L’entretien est assez limité. Nous avons prévu des végétaux adaptés au climat local, peu consommateurs d’eau, ne nécessitant pour certains qu’une légère taille par an. Un paillage recouvre l’ensemble des massifs plantés afin de limiter l’apport en eau et la pousse de mauvaises herbes. Des réseaux de goutte-à-goutte et d’arroseurs commandés par un programmateur permettent ainsi de n’apporte que le volume d’eau dont les plantes ont besoin.
Quel conseil donneriez-vous à tous ceux qui ont le projet de réhabiliter leur jardin ?
Il faut donner du sens au projet d’aménagement et s’imprégner au maximum du lieu par son observation, la compréhension de ses particularités, la lecture de son contexte afin de comprendre son fonctionnement et révéler ses atouts et ses contraintes.

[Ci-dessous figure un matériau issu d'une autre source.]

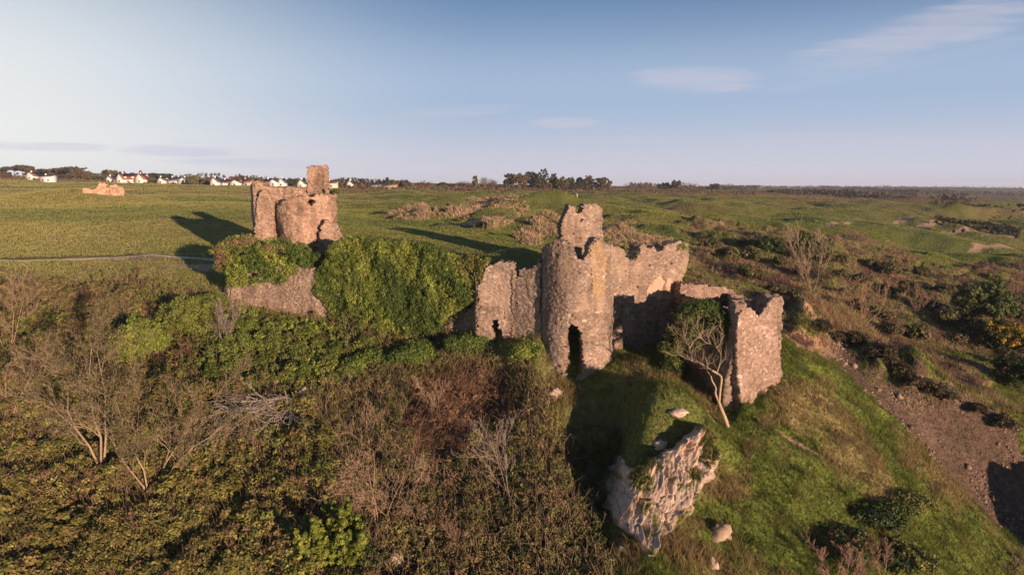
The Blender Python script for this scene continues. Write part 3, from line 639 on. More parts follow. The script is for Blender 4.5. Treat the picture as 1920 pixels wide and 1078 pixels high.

Nous sommes attachés à ce que la réhabilitation ne bouscule pas le site mais le traite plutôt avec soin par des interventions esthétiques, sobres, pérennes, sans artifices, selon une trame selon laquelle « maison-jardin-paysage » sont en étroite relation.
Enfin le ciblage des besoin est vraiment important afin d’éviter tous les travaux inutiles et risquant de dénaturer le jardin.